#### Description of the task:
For the listing that follows, give again exactly the lines from the one with "Keep writing the" to the one with "for x in (551, 566, 571, 589, 601, 608): m", including both.

#### Entries:
## start

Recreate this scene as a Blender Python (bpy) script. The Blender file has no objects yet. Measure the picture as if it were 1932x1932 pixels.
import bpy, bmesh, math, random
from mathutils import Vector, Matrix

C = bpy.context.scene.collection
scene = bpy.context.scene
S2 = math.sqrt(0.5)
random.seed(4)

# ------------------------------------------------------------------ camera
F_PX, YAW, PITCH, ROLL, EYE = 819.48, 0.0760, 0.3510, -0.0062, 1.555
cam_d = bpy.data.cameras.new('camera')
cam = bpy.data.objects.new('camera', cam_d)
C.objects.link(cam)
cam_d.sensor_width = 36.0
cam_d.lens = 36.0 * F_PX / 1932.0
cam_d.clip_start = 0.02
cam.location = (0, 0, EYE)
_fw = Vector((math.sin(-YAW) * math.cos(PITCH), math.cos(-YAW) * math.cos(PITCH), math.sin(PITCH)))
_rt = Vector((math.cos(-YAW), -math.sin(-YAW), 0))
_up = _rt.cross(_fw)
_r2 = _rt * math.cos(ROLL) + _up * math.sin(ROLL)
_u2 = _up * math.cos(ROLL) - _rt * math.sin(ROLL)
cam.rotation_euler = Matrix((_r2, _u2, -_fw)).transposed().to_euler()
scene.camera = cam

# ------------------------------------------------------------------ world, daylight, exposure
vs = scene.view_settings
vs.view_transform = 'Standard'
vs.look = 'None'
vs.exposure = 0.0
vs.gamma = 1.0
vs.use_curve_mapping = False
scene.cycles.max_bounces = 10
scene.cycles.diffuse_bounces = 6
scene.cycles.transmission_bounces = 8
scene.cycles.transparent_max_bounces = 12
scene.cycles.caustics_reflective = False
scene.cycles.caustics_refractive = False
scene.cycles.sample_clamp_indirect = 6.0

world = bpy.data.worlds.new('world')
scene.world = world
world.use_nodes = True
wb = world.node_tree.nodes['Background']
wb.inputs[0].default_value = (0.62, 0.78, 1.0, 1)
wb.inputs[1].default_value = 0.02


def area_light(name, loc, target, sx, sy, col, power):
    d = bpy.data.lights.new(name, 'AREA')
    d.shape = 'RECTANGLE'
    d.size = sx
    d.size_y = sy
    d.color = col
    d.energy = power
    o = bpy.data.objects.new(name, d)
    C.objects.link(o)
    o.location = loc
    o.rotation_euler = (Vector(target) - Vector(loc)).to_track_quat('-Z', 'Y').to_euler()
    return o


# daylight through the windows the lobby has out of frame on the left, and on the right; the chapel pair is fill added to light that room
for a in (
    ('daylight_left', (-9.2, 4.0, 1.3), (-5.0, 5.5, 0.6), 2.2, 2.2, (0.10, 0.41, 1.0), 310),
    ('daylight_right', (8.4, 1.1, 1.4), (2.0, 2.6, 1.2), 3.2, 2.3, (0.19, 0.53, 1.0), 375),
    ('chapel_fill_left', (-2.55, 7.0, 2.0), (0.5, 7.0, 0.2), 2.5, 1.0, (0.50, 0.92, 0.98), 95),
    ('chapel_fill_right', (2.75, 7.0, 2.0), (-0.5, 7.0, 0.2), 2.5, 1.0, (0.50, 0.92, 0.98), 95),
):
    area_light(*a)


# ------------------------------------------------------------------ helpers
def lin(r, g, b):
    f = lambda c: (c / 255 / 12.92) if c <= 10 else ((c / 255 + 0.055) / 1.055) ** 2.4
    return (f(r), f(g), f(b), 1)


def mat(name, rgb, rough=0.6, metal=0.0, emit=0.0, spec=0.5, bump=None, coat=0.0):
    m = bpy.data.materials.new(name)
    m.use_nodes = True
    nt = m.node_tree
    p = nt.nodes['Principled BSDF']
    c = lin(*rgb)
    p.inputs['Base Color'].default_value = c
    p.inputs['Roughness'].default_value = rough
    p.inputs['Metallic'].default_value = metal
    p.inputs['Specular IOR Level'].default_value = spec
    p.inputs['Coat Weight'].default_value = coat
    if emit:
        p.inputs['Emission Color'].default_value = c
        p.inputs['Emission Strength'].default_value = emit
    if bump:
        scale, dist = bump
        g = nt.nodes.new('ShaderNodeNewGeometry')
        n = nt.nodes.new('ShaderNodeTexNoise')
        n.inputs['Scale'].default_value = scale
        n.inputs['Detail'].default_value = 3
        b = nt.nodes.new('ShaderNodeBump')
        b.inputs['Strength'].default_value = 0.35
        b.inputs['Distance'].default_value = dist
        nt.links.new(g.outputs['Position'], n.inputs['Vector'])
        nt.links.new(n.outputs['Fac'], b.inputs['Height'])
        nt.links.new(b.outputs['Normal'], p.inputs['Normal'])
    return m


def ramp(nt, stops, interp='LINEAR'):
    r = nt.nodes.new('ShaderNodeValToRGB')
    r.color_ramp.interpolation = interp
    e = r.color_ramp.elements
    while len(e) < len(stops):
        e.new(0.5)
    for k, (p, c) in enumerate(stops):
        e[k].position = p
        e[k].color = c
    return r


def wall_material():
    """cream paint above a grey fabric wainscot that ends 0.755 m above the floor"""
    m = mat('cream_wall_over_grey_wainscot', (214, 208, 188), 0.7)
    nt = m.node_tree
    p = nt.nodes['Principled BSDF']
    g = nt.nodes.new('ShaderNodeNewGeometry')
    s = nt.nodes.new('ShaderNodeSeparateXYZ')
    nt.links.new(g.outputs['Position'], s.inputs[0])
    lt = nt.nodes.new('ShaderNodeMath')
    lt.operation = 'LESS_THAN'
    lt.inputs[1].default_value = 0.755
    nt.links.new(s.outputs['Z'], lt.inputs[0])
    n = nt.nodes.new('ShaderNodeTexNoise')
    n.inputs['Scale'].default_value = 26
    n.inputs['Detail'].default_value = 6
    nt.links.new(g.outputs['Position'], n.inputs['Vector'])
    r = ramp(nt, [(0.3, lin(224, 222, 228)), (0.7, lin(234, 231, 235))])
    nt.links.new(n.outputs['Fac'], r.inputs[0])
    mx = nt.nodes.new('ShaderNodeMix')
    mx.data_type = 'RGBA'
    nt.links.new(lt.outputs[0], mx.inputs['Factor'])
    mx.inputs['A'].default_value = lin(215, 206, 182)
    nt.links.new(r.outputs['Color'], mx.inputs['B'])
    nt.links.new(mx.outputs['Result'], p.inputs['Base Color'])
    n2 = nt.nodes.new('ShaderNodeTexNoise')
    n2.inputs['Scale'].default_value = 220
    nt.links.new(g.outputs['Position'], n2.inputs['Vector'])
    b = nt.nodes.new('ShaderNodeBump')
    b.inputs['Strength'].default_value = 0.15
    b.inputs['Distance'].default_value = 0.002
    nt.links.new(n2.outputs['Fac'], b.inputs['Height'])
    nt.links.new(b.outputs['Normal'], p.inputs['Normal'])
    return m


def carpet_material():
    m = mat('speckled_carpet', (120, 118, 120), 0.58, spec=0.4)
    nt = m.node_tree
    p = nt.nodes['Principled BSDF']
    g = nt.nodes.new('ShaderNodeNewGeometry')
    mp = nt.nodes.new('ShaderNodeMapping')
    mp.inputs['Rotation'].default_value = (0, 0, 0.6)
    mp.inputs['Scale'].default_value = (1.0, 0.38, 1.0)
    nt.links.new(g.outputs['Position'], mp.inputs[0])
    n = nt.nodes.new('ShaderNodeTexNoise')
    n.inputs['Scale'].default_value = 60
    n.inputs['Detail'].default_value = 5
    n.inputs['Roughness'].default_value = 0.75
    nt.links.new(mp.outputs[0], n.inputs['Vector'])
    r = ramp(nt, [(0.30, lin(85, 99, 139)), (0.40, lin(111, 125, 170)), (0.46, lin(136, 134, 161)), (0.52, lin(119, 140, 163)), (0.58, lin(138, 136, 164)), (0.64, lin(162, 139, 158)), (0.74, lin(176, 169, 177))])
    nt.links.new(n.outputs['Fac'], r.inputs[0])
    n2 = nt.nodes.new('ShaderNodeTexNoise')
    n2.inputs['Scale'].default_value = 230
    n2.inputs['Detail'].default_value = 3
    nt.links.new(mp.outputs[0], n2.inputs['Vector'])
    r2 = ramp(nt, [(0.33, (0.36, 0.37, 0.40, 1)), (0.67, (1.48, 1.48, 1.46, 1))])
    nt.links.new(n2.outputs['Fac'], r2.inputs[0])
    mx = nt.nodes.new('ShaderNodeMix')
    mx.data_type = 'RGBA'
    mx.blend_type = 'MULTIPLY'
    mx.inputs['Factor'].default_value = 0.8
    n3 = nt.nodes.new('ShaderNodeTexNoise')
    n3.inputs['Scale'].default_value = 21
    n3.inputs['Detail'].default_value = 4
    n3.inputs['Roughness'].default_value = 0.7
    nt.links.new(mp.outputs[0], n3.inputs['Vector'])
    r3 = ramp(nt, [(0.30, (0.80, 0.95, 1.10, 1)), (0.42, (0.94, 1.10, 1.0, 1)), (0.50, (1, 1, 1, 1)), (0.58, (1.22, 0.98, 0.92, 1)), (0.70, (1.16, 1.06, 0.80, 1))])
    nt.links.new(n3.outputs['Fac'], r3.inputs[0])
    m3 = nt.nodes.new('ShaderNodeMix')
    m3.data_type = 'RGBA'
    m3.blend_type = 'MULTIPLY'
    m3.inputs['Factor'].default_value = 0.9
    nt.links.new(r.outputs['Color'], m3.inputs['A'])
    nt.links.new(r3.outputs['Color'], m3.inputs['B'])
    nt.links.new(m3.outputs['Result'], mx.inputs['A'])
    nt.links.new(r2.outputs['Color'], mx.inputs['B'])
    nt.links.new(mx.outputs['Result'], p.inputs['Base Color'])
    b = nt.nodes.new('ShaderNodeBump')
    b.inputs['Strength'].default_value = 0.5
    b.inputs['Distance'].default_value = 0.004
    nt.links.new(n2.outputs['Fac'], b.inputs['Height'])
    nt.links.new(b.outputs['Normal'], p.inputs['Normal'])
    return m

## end
## start

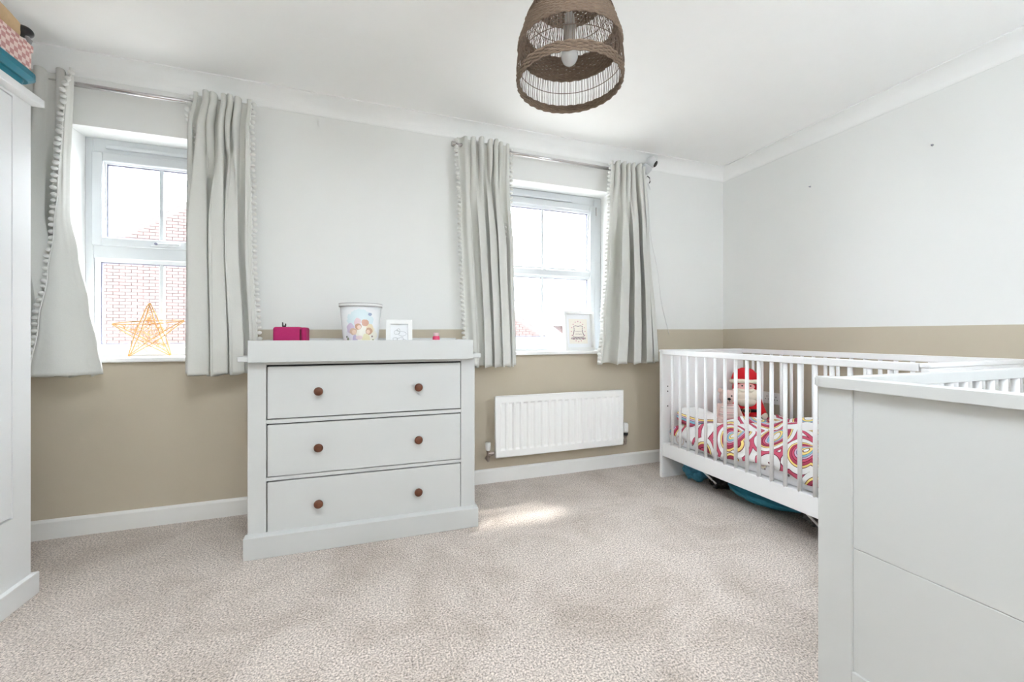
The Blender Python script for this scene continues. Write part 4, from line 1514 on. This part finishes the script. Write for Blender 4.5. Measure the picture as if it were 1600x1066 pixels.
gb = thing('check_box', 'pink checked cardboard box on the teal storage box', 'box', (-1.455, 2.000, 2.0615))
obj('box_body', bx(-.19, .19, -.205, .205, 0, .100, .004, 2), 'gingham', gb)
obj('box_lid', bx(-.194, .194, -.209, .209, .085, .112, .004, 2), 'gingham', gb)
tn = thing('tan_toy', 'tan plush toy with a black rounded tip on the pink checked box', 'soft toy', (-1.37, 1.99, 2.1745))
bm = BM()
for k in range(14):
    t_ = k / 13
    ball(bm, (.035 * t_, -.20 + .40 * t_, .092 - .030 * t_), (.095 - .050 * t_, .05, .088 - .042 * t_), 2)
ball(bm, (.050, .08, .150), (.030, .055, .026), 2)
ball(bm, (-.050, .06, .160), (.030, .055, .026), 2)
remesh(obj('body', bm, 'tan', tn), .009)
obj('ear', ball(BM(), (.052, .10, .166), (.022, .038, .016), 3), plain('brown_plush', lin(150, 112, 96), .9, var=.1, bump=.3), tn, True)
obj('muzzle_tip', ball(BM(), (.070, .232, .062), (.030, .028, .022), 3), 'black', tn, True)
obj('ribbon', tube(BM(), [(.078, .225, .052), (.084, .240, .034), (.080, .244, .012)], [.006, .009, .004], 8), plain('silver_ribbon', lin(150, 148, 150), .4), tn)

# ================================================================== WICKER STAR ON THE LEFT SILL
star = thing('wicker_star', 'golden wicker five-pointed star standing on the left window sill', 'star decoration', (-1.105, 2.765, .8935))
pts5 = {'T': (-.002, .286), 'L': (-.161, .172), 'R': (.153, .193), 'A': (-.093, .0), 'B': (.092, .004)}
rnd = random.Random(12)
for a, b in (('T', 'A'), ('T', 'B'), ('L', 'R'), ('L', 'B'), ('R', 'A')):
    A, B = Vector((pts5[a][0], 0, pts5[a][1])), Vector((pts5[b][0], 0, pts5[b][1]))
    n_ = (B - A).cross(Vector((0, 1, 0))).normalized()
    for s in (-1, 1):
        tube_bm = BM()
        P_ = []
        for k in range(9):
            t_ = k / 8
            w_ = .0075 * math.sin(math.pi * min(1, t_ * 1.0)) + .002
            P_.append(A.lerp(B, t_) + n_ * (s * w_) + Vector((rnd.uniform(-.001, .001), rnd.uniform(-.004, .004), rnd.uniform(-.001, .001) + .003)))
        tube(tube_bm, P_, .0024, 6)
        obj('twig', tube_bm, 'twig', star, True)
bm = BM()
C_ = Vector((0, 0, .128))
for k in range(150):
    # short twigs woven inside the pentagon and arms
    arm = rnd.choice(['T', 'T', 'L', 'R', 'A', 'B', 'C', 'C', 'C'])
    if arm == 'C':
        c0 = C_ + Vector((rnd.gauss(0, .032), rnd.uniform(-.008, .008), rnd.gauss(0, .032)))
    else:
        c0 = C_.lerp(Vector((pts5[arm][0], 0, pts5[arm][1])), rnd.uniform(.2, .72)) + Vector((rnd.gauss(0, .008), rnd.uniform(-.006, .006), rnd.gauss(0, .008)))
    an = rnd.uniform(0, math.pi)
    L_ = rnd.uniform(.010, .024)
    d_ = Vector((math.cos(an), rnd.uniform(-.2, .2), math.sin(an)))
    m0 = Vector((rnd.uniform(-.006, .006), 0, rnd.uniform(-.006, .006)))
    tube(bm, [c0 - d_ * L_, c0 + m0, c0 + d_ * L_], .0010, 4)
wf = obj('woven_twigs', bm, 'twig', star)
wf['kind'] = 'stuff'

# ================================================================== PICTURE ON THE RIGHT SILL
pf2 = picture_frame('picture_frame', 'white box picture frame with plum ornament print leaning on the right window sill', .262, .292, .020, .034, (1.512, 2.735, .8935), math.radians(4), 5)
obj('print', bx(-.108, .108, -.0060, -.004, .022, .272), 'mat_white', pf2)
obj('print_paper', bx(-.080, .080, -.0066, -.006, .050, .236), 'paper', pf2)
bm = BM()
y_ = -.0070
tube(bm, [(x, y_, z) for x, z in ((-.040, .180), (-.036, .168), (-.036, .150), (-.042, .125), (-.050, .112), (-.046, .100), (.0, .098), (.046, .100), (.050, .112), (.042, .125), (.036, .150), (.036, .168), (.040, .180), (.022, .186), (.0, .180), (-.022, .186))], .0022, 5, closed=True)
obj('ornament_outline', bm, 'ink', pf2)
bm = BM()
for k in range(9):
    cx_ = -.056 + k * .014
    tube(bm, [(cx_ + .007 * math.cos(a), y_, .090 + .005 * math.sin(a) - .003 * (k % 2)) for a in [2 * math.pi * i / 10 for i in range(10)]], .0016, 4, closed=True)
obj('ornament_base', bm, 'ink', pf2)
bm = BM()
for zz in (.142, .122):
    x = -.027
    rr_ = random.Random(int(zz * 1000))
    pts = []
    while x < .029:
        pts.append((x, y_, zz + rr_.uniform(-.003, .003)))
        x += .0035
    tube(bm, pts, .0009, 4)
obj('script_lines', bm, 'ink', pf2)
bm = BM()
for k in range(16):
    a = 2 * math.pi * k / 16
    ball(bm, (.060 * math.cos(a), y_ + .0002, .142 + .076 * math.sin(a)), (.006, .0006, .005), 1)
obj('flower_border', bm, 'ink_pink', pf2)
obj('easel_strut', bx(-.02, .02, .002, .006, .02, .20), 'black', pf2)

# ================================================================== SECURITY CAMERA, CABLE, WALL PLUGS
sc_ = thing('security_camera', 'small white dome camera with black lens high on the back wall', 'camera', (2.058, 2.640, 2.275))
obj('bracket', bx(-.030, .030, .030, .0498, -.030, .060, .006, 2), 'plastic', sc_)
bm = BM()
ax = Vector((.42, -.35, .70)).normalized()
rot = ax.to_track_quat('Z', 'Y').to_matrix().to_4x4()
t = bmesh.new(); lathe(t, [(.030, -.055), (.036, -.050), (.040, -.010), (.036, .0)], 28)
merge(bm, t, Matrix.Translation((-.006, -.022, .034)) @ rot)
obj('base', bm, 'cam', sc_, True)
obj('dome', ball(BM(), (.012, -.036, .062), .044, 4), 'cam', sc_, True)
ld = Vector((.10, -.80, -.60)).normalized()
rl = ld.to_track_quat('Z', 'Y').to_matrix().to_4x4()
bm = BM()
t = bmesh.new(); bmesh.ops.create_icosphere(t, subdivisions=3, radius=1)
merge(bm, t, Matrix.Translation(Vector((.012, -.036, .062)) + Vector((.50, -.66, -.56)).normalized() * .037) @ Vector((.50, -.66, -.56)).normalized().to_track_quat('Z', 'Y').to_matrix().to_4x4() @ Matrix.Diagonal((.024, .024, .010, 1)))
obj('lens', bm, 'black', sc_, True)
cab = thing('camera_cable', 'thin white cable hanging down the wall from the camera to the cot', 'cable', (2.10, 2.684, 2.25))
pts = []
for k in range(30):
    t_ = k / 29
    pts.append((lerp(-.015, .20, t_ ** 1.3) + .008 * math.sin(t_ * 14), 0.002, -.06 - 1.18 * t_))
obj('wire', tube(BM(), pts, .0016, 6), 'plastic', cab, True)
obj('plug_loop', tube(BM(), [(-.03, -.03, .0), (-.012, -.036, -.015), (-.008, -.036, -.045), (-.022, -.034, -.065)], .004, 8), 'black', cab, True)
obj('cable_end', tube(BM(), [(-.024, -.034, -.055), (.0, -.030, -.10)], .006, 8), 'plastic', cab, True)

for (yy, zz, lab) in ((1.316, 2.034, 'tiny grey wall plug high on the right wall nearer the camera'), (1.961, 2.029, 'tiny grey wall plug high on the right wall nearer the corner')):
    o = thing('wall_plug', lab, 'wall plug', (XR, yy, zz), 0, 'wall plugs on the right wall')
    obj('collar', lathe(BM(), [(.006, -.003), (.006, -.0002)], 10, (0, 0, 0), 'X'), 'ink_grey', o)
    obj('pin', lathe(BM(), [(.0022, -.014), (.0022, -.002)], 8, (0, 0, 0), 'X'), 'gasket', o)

## end
## start

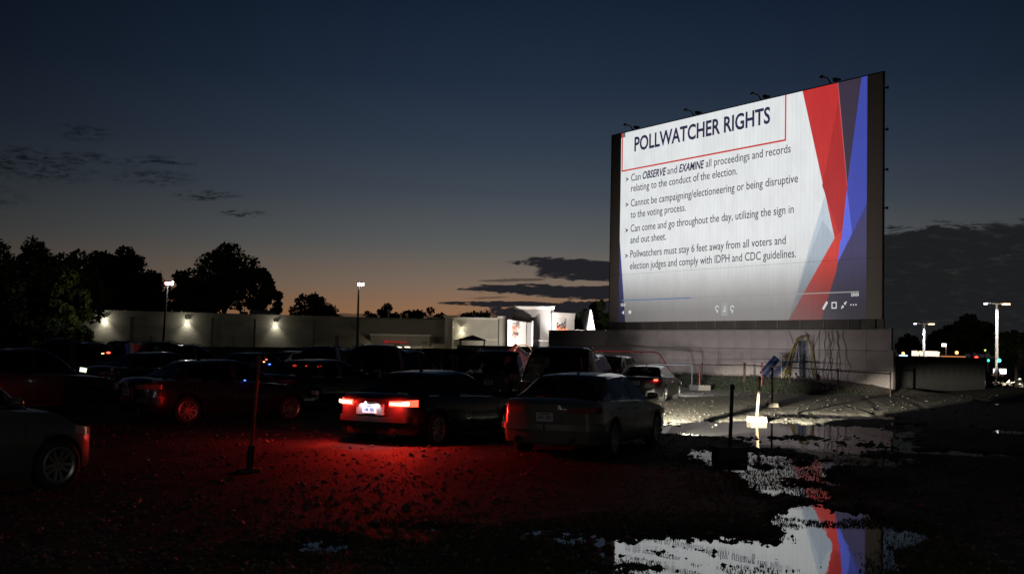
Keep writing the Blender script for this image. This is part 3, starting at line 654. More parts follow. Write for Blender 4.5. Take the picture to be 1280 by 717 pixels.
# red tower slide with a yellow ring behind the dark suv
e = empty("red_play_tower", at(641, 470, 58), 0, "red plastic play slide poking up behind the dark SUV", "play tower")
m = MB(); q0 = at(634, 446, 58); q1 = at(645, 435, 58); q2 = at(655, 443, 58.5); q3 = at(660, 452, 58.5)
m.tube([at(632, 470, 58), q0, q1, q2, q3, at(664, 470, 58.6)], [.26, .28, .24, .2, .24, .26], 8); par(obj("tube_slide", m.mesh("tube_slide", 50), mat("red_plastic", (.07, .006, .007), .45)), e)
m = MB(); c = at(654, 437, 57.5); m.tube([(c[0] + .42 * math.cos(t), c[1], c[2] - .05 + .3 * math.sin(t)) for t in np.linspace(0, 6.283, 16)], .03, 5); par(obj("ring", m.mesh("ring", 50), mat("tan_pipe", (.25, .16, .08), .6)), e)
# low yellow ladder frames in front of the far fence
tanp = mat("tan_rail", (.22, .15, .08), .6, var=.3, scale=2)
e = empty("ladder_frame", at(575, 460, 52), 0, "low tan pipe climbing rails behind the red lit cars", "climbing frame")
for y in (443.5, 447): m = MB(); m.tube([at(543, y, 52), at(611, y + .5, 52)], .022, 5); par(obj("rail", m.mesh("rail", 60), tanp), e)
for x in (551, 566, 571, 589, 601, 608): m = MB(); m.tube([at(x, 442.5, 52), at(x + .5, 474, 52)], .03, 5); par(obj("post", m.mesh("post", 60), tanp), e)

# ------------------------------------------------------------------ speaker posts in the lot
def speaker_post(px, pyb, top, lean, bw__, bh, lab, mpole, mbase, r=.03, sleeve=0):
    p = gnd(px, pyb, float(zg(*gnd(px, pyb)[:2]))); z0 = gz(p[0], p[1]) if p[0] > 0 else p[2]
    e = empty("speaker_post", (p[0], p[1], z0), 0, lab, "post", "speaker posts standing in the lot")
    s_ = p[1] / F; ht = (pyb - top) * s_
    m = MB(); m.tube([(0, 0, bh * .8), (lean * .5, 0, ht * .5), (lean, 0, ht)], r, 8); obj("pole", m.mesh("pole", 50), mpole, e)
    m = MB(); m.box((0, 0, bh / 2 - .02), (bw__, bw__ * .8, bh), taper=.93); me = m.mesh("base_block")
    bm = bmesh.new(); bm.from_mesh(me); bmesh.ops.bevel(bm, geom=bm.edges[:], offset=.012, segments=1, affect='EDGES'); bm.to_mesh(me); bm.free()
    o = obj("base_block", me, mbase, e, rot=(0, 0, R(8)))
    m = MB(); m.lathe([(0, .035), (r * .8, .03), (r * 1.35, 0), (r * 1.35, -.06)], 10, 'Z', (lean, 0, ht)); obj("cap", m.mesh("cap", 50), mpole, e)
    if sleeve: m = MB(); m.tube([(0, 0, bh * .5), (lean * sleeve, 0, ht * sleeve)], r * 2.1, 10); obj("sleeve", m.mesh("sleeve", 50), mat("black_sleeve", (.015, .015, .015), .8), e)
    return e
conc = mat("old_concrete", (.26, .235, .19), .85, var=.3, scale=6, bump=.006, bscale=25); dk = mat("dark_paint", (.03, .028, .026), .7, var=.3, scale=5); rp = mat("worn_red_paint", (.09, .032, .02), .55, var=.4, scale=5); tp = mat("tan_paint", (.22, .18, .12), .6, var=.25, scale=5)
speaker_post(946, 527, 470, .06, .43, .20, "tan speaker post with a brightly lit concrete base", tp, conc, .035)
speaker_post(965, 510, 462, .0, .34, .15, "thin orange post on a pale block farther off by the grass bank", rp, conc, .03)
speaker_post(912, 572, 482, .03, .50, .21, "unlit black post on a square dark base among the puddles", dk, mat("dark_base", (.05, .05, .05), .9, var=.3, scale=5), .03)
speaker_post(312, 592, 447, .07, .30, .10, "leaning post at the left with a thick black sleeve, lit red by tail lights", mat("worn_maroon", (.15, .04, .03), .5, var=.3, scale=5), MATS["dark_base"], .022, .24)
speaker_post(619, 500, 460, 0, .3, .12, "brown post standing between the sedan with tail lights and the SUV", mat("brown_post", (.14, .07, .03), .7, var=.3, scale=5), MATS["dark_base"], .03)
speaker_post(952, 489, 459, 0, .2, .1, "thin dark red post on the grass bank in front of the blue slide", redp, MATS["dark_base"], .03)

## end

#### Result:
Keep writing the Blender script for this image. This is part 3, starting at line 654. More parts follow. Write for Blender 4.5. Take the picture to be 1280 by 717 pixels.
# red tower slide with a yellow ring behind the dark suv
e = empty("red_play_tower", at(641, 470, 58), 0, "red plastic play slide poking up behind the dark SUV", "play tower")
m = MB(); q0 = at(634, 446, 58); q1 = at(645, 435, 58); q2 = at(655, 443, 58.5); q3 = at(660, 452, 58.5)
m.tube([at(632, 470, 58), q0, q1, q2, q3, at(664, 470, 58.6)], [.26, .28, .24, .2, .24, .26], 8); par(obj("tube_slide", m.mesh("tube_slide", 50), mat("red_plastic", (.07, .006, .007), .45)), e)
m = MB(); c = at(654, 437, 57.5); m.tube([(c[0] + .42 * math.cos(t), c[1], c[2] - .05 + .3 * math.sin(t)) for t in np.linspace(0, 6.283, 16)], .03, 5); par(obj("ring", m.mesh("ring", 50), mat("tan_pipe", (.25, .16, .08), .6)), e)
# low yellow ladder frames in front of the far fence
tanp = mat("tan_rail", (.22, .15, .08), .6, var=.3, scale=2)
e = empty("ladder_frame", at(575, 460, 52), 0, "low tan pipe climbing rails behind the red lit cars", "climbing frame")
for y in (443.5, 447): m = MB(); m.tube([at(543, y, 52), at(611, y + .5, 52)], .022, 5); par(obj("rail", m.mesh("rail", 60), tanp), e)
for x in (551, 566, 571, 589, 601, 608): m = MB(); m.tube([at(x, 442.5, 52), at(x + .5, 474, 52)], .03, 5); par(obj("post", m.mesh("post", 60), tanp), e)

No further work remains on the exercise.